Каждый из этих экспериментов остаётся в науке, никто из учёных не начинает свою работу с нуля - наоборот, люди читают и читают работы друг друга. В этом суть: это не фантазии, не метафоры, не случайные обрывки информации и не чувственный опыт одного человека - это огромное структурированное поле, где есть систематизация и защита от дурака и фальсификации.
И психологи не работают с такими вещами как телекинез или чтение мыслей не потому, что им запрещают, а потому что на выявление этих способностей работали сотни специалистов (особенно это было модно в шестидесятых и - извините - в нацистской Германии), и никому не удалось их обнаружить. Есть довольно много исследований на эту тему.
Зато удалось описать, почему людям кажется, что у них есть такие способности.
Мы не опираемся на "древнее знание востока" потому, что есть современное знание востока и запада, и оно грандиознее, масштабнее, удобнее и полезнее.
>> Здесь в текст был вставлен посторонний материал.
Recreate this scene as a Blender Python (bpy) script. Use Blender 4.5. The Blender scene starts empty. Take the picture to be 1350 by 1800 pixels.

Завершаясь: научное мышление отличается от ненаучного не тем, что мы считаем, что то, чего мы не знаем, не существует. Нет.
Учёные, видя развитие наук, гипотез и теорий как никто другой захвачены исследованием и познанием неизвестного.
Но это неизвестное не является сакральным или волшебным, в то время как магическое мышление размывает границы и использует принцип "если вы не знаете точно, значит, возможно все". Научное мышление использует принцип "мы не знаем всего, но кое-что нам известно, и на это можно и нужно опираться, и скоро мы будем знать ещё больше". Никакие ошибки не являются в науке тотально-обесценивающими или фатальными - наоборот, они являются естественным продолжением поиска, открытий и любопытства.
Я обожаю науку именно потому, что она волшебнее любой магии, о которой я читала. И может точно больше.